- [Exercise] Collect each line holding the string "pixels".

%%

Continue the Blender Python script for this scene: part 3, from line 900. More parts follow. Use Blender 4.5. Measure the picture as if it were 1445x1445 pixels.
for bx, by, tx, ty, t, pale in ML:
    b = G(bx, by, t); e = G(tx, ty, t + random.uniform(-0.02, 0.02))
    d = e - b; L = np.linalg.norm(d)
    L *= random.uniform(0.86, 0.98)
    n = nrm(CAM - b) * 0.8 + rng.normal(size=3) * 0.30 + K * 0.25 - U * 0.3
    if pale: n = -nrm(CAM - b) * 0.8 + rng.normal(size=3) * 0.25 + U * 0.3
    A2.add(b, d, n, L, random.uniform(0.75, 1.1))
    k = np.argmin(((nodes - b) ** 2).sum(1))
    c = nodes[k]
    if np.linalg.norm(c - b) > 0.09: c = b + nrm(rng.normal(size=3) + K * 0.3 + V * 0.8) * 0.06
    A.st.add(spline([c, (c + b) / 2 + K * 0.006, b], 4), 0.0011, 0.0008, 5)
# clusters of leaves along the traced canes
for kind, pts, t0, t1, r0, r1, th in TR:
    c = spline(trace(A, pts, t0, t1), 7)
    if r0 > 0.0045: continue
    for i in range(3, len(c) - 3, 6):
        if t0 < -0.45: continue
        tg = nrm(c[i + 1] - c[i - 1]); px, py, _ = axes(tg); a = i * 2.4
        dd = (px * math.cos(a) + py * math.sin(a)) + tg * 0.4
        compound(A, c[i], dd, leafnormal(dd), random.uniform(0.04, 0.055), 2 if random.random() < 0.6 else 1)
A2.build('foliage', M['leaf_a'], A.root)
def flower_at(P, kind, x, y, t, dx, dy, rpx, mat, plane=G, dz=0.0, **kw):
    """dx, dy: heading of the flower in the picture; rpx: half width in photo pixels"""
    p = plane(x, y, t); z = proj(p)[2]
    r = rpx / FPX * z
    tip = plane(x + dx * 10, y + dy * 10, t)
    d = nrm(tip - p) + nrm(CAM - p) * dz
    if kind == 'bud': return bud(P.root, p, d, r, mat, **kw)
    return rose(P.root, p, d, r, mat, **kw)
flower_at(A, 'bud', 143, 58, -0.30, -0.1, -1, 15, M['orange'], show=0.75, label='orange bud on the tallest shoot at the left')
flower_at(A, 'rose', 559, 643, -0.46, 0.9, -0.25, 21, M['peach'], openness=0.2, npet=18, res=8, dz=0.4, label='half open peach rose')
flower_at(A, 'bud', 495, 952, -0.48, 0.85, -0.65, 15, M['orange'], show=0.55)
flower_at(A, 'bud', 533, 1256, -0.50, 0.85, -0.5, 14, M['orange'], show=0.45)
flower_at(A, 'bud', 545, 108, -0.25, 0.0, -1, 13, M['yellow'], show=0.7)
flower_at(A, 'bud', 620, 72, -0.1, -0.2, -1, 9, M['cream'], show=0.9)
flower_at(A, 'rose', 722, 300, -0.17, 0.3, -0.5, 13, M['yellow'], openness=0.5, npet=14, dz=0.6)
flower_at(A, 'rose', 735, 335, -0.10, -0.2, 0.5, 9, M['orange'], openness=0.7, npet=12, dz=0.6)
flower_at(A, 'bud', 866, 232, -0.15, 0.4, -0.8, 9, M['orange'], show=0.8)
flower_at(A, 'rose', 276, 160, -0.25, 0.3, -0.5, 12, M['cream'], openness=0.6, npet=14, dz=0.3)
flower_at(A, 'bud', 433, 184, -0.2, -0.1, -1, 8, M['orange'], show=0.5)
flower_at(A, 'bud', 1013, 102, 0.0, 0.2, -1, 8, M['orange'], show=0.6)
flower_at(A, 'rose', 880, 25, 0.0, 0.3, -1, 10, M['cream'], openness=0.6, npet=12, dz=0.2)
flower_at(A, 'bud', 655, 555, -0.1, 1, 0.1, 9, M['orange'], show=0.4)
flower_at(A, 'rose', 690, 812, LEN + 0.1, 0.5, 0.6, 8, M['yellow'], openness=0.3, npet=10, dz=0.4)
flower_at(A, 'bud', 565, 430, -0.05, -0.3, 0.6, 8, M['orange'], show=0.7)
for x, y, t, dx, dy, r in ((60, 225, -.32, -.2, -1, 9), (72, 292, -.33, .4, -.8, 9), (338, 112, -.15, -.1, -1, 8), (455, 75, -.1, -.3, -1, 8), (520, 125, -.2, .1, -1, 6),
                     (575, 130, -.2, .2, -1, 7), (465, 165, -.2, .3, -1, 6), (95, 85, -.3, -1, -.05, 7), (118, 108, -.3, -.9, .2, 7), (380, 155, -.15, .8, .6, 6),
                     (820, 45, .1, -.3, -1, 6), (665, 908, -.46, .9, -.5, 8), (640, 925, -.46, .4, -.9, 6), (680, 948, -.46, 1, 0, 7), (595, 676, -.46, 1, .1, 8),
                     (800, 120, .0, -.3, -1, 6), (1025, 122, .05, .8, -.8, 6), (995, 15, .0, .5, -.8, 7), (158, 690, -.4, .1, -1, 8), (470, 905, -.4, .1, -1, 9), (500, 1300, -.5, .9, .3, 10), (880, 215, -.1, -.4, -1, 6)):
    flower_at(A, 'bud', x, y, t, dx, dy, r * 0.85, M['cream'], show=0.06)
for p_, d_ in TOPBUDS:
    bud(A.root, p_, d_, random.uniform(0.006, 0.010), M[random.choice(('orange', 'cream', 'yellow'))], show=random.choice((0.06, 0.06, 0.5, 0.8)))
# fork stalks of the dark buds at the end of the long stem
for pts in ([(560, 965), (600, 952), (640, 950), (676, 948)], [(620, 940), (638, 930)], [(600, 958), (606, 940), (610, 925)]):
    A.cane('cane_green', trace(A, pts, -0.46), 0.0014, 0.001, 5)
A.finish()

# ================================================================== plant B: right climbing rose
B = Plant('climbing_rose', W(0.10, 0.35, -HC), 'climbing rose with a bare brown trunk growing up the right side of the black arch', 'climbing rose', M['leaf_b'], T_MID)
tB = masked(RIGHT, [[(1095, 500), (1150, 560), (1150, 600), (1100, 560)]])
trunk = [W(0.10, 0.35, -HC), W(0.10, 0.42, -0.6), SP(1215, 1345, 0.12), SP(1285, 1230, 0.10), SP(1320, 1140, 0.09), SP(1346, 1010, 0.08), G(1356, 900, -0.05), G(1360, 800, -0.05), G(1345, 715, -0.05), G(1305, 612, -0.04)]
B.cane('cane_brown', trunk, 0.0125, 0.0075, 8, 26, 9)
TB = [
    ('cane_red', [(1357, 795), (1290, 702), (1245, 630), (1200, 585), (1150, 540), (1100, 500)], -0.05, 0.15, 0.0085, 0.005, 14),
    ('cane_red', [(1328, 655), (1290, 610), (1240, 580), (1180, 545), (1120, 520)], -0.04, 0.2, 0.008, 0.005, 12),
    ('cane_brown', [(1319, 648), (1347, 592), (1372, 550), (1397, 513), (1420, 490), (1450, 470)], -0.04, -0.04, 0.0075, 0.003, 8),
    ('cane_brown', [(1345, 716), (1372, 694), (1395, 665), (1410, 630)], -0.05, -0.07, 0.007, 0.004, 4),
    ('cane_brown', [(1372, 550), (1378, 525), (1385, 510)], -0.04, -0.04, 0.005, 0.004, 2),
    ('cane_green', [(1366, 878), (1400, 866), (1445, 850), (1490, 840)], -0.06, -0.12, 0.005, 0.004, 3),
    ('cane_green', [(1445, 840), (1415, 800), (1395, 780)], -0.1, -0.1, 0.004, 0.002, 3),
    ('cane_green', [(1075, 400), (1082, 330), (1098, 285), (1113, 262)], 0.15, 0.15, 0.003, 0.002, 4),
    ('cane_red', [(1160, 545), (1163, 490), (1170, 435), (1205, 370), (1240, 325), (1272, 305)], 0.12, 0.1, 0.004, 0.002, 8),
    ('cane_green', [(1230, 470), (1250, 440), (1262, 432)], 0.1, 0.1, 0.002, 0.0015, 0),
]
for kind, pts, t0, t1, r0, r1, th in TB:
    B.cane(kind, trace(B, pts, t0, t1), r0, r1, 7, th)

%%

- [Expected output]
Continue the Blender Python script for this scene: part 3, from line 900. More parts follow. Use Blender 4.5. Measure the picture as if it were 1445x1445 pixels.
    """dx, dy: heading of the flower in the picture; rpx: half width in photo pixels"""